Start by narrowing the field
To keep your project progressing to its timetable, it is necessary to identify potential issues before they arise. However, it’s not realistic or efficient to manage every possible issue that may or may not present itself on a project.
The most efficient way to identify the areas to focus on, is to identify which risks are most likely to become issues and which will have the most impact. In this sense, managing change is much like managing any other aspect of a project – regular assessment of your risks will identify where you should focus your work moving forwards.
Using risk to drive Change Management in this way will give you:
Awareness of where effort should be concentrated and where it shouldn’t
Awareness of what could go wrong and what needs to be done to mitigate
Awareness and understanding of changing risks throughout the project
Flexibility to react to changes in people and priorities over the lifecycle of the project
Don’t reinvent the wheel
All change programmes have the potential for risk in the same areas.

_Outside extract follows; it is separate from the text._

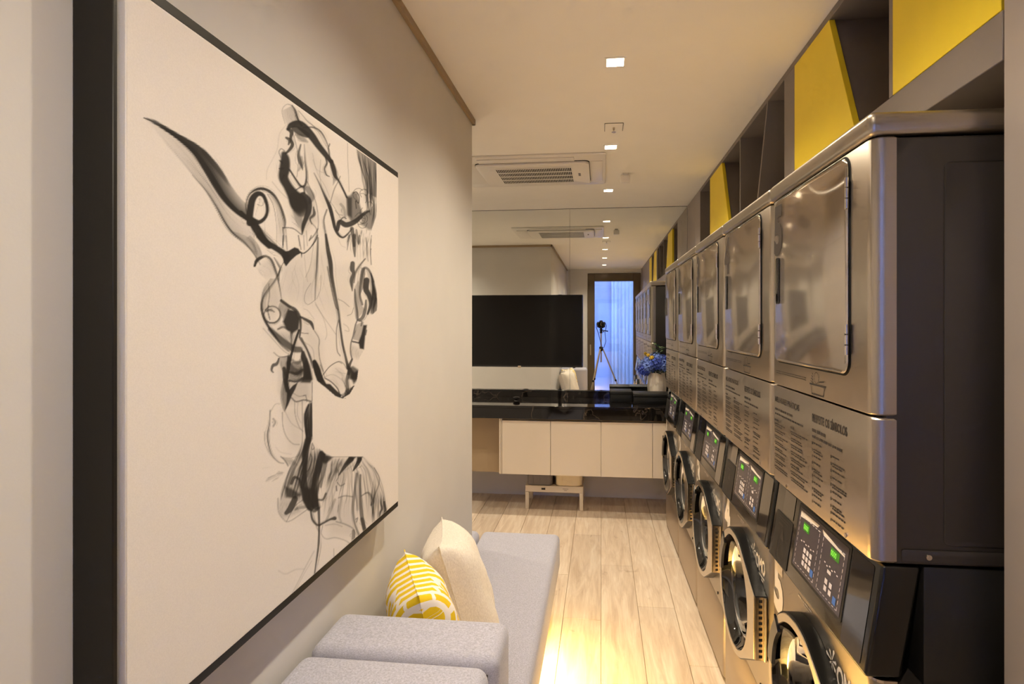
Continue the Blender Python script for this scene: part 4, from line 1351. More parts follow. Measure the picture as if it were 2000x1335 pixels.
    # very light veil over the whole figure
    vp = [(540, 260), (600, 230), (690, 290), (734, 330), (735, 420), (724, 460), (725, 500), (735, 560), (735, 610), (718, 618), (711, 682), (699, 705), (697, 740), (668, 777), (617, 742), (609, 790), (609, 850), (645, 890), (705, 891), (740, 940), (752, 1000), (690, 1040), (560, 1010), (545, 980), (560, 900), (540, 760), (515, 640), (520, 540), (560, 500), (590, 470), (545, 380)]
    ZM['P'] = (0, 0, 1.0)
    poly('P', vp, .045, 16)
    # nothing is printed beyond the clean edge of brow, nose, lips, chin and neck
    edge = [(300, 735.5), (419, 735.5), (447, 726), (495, 725), (530, 729), (557, 735), (590, 737), (606, 736), (613, 728), (616.5, 720), (636, 718), (655, 716), (682, 712), (690, 706), (703, 700), (722, 700), (746, 696), (769, 683), (777.6, 668)]
    vv = np.arange(NH) / SC + V0
    lim = np.interp(vv, [e[0] for e in edge], [e[1] for e in edge])
    uu = np.arange(NW) / SC + U0
    msk = (vv[:, None] >= 300) & (vv[:, None] <= 777) & (uu[None, :] > lim[:, None] + 0.3)
    D[msk] *= 0.0
    hollow = [(777.8, 668), (773, 655), (760, 640), (742, 617.5), (744, 611.5), (784, 610), (847, 610.5), (860, 613.5), (868, 618), (884, 634.5), (890.7, 648), (890.7, 760)]
    poly_u = np.array([(p[1], p[0]) for p in hollow] + [(760, 777.8)])
    gx, gy = np.meshgrid(uu, vv)
    ins = np.zeros(gx.shape, bool)
    for i in range(len(poly_u)):
        ax_, ay_ = poly_u[i]
        bx_, by_ = poly_u[(i + 1) % len(poly_u)]
        if abs(by_ - ay_) < 1e-9:
            continue
        ins ^= ((ay_ > gy) != (by_ > gy)) & (gx < (bx_ - ax_) * (gy - ay_) / (by_ - ay_) + ax_)
    D[ins] = 0
    return D, U0, V0, SC


def build_ink():
    D, U0, V0, SC = ink_raster()
    xq = XL + 0.0608
    ys = np.arange(FY0 + FT + 0.0072, FY1 - FT - 0.007, 0.0024)
    zs = np.arange(FZ0 + FB + 0.005, FZ1 - FB - 0.005, 0.00155)
    Y, Z = np.meshgrid(ys, zs)
    c, s = math.cos(YAW), math.sin(YAW)
    b = -s * xq + c * Y
    u = CX + F_PX * (c * xq + s * Y) / b
    v = CY - F_PX * (Z - CAM_H) / b
    fx = np.clip((u - U0) * SC, 0, D.shape[1] - 1.01)
    fy = np.clip((v - V0) * SC, 0, D.shape[0] - 1.01)
    outside = (u < U0) | (v < V0) | (v > V0 + D.shape[0] / SC)
    xi, yi = fx.astype(int), fy.astype(int)
    tx, ty = fx - xi, fy - yi
    ink = D[yi, xi] * (1 - tx) * (1 - ty) + D[yi, xi + 1] * tx * (1 - ty) + D[yi + 1, xi] * (1 - tx) * ty + D[yi + 1, xi + 1] * tx * ty
    ink[outside] = 0
    nz, ny = Y.shape
    co = np.stack([np.full(Y.size, 0.0608), (Y - FY0).ravel(), (Z - FZ0).ravel()], 1).astype(np.float32)
    idx = np.arange(nz * ny).reshape(nz, ny)
    q = np.stack([idx[:-1, :-1], idx[:-1, 1:], idx[1:, 1:], idx[1:, :-1]], -1).reshape(-1, 4).astype(np.int32)
    me = bpy.data.meshes.new('ink_print')
    me.vertices.add(len(co))
    me.vertices.foreach_set('co', co.ravel())
    me.loops.add(q.size)
    me.loops.foreach_set('vertex_index', q.ravel())
    me.polygons.add(len(q))
    me.polygons.foreach_set('loop_start', np.arange(0, q.size, 4, dtype=np.int32))
    me.update(calc_edges=True)
    at = me.attributes.new('ink', 'FLOAT', 'POINT')
    at.data.foreach_set('value', ink.ravel().astype(np.float32))
    me.materials.append(MAT['ink'])
    o = bpy.data.objects.new('ink_print', me)
    COL.objects.link(o)
    o.parent = pc
    o['label'] = 'smoky black ink face in profile'


build_ink()

# ------------------------------------------------------------------ seating on the left
BX1 = -0.218
SEAT, SEATB = 0.42, 0.235


def soft_block(x0, x1, y0, y1, z0, z1, r=0.025):
    mb = MB().box(x0, x1, y0, y1, z0, z1)
    return mb


bn = thing('bench_sofa', 'long grey fabric bench with a tall block arm, glowing strip light below, holding two cushions', 'sofa', (XL, 1.155, 0))


def by(y):
    return y - 1.155


obj('seat', soft_block(0.006, BX1 - XL, by(1.325), by(3.01), SEATB, SEAT), 'fabric', bn, bevel=0.03, segs=5, angle=80)
arm = obj('arm_block', soft_block(0.012, BX1 - XL + 0.004, 0.0, by(1.322), 0.02, 0.84), 'fabric', bn, bevel=0.028, segs=5, angle=80)
obj('base', MB().box(0.02, 0.30, by(1.33), by(2.95), 0.0, SEATB - 0.001), 'black_matte', bn, smooth=False)
# piping seams along the arm
ps = MB()
ps.tube([(0.03, 0.0006, 0.808), (BX1 - XL - 0.018, 0.0006, 0.808), (BX1 - XL - 0.018, 0.0006, 0.05)], 0.0014, 5)
obj('seam', ps, 'print_mid', arm)
lp = MB().box(0.325, 0.345, by(1.36), by(2.62), SEATB - 0.012, SEATB - 0.001)
obj('led_strip', lp, 'led', bn, smooth=False)
la = bpy.data.lights.new('led_light', 'AREA')
la.shape = 'RECTANGLE'
la.size = 0.015
la.size_y = 1.24
la.energy = LED_W
la.color = LED_COL
lo = bpy.data.objects.new('led_light', la)
COL.objects.link(lo)
lo.parent = bn
lo.location = (0.335, by(1.99), SEATB - 0.013)

b2 = thing('bench_sofa', 'second grey fabric bench, only its tall block arm showing in the foreground', 'sofa', (XL, 0.45, 0))
obj('seat', soft_block(0.006, BX1 - XL, 0.0, 0.53, SEATB, SEAT), 'fabric', b2, bevel=0.03, segs=5, angle=80)
arm2 = obj('arm_block', soft_block(0.012, BX1 - XL - 0.008, 0.532, 0.692, 0.02, 0.842), 'fabric', b2, bevel=0.028, segs=5, angle=80)
obj('base', MB().box(0.02, 0.30, 0.02, 0.53, 0.0, SEATB - 0.001), 'black_matte', b2, smooth=False)

b3 = thing('end_bench', 'grey fabric bench tucked round the corner behind the end of the left wall', 'bench', (-1.6, YE, 0))
obj('seat', soft_block(0.0, 0.945, 0.006, 0.235, SEATB, SEAT), 'fabric', b3, bevel=0.03, segs=5, angle=80)
obj('base', MB().box(0.05, 0.88, 0.012, 0.18, 0.0, SEATB - 0.001), 'black_matte', b3, smooth=False)


def cushion(name, label, p_far, p_near, down, size_v, thick, mat):
    """a square cushion: its top edge runs from p_far to p_near, its face hangs along 'down'"""
    pf, pn_ = Vector(p_far), Vector(p_near)
    eu = (pn_ - pf)
    L = eu.length
    eu.normalize()
    dv = Vector(down)
    dv = (dv - eu * dv.dot(eu)).normalized()
    en = eu.cross(dv).normalized()
    org = (pf + pn_) / 2 + dv * size_v / 2
    N = 28
    hu, hv = L / 2, size_v / 2
    mb = MB()
    vs = []
    for side in (1, -1):
        for i in range(N + 1):
            for j in range(N + 1):
                a, b = -1 + 2 * i / N, -1 + 2 * j / N
                k = max(0.0, (1 - a ** 4) * (1 - b ** 4))
                t = thick / 2 * (k ** 0.52)
                pinch_u = 1 - 0.10 * (1 - abs(b) ** 2.2) * abs(a) ** 3
                pinch_v = 1 - 0.10 * (1 - abs(a) ** 2.2) * abs(b) ** 3
                wr = 0.003 * math.sin(9 * a + 4 * b) * k + 0.003 * math.sin(7 * b - 5 * a + 1) * k
                vs.append((a * hu * pinch_u, b * hv * pinch_v, side * (t + wr) if k > 0 else side * 0.0006))
    M = (N + 1) * (N + 1)
    fs = []
    for sidx in (0, 1):
        for i in range(N):
            for j in range(N):
                q = [sidx * M + i * (N + 1) + j, sidx * M + (i + 1) * (N + 1) + j, sidx * M + (i + 1) * (N + 1) + j + 1, sidx * M + i * (N + 1) + j + 1]
                fs.append(tuple(q if sidx == 0 else q[::-1]))
    mb.add(vs, fs)
    t = thing(name, label, 'cushion', org, group='cushions on the bench')
    t.rotation_mode = 'QUATERNION'
    t.rotation_quaternion = Matrix((eu, -dv, (eu.cross(-dv)))).transposed().to_quaternion()
    obj('cover', mb, mat, t, angle=85, recalc=False)
    rim = []
    for a, b in [(-1 + 2 * i / 16, -1) for i in range(16)] + [(1, -1 + 2 * i / 16) for i in range(16)] + [(1 - 2 * i / 16, 1) for i in range(16)] + [(-1, 1 - 2 * i / 16) for i in range(17)]:
        pu = 1 - 0.10 * (1 - abs(b) ** 2.2) * abs(a) ** 3
        pv = 1 - 0.10 * (1 - abs(a) ** 2.2) * abs(b) ** 3
        rim.append((a * hu * pu, b * hv * pv, 0))
    obj('seam', MB().tube(rim, 0.0018, 6, False), mat, t)
    return t


cushion('cushion', 'yellow and white striped cushion beside the grey arm block', (-0.588, 1.64, 0.86), (-0.452, 1.36, 0.865), (0.22, 0.05, -1), 0.43, 0.18, 'pillow')
cushion('cushion', 'plain cream linen cushion behind the striped one', (-0.578, 2.005, 0.834), (-0.485, 1.65, 0.87), (0.30, 0.05, -1), 0.42, 0.20, 'linen')

# ------------------------------------------------------------------ laundry machines
ROW = -0.0145
RZ = math.atan(-ROW)
MWD, PITCH, MY0, MX0 = 0.636, 0.644, 1.192, 0.54
MDEP = 0.70


def row_pos(k):
    y = MY0 + PITCH * k
    return (MX0 + ROW * (y - 1.2), y)


def front_poly(w, r=0.025, back=0.045, n=8):
    p = [(back, 0.0)]
    for i in range(n + 1):
        t = PI / 2 * i / n
        p.append((r - r * math.sin(t), r - r * math.cos(t)))
    for i in range(n + 1):
        t = PI / 2 * i / n
        p.append((r - r * math.cos(t), w - r + r * math.sin(t)))
    p.append((back, w))
    return p


def words_block(mb, x, y, z, width, lines, lh, size, rnd_, first=None, xs=0.0):
    """rows of tiny printed words"""
    for i in range(lines):
        cur = 0.0
        lim = width * (rnd_.uniform(0.45, 1.0))
        while cur < lim:
            w = size * rnd_.uniform(1.0, 4.5)
            w = min(w, width - cur)
            if w < size * 0.6:
                break
            vs = [(cur, -i * lh), (cur + w, -i * lh), (cur + w, -i * lh - size), (cur, -i * lh - size)]
            flat_on_x(mb, vs, [(0, 1, 2, 3)], x, y, z, xs)
            cur += w + size * 0.7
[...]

This means it is possible (and preferable) to use a pre-determined set of change risks to track and manage.
Measuring the same set of risks throughout the lifecycle of the project will give you a good way to:
track your risks over time
report and escalate risks
identify focus areas
compare risk levels between differing stakeholder groups
The usual suspects
Different projects may have specific areas of risks that you want to track, but the majority of projects have the potential for issues in the following areas:
Awareness - Are Adaptors aware of the project and how the outcome of the project will impact them and their role?
Engagement - Are stakeholders engaged and actively taking part in the project?
Capacity - Do Adaptors have the time and energy to absorb the changes the project will make to their way of working?
History - How have previous projects affected stakeholders’ attitudes to change?
Agility - Are there suitable change frameworks in place? (Examples of change frameworks are training facilities or ways of communicating to stakeholders)
Capability - Do key Adaptors have the skills needed to perform their roles in the required way?
Sponsorship - Are the project sponsors engaged and actively championing the project?
Resistance – Are there aspects of the solution that may be seen as detrimental to some or all of the Adaptors? (Some examples of this might be if the project will result in a reduction in headcount or reduced levels of influence for one or more Adaptors)
Very few projects have significant risks in all of these areas. However, all projects will have risks in some of these areas. The key to managing change is to identify the specific risk profile for your project and focus attention and work on the areas with the most significant risks.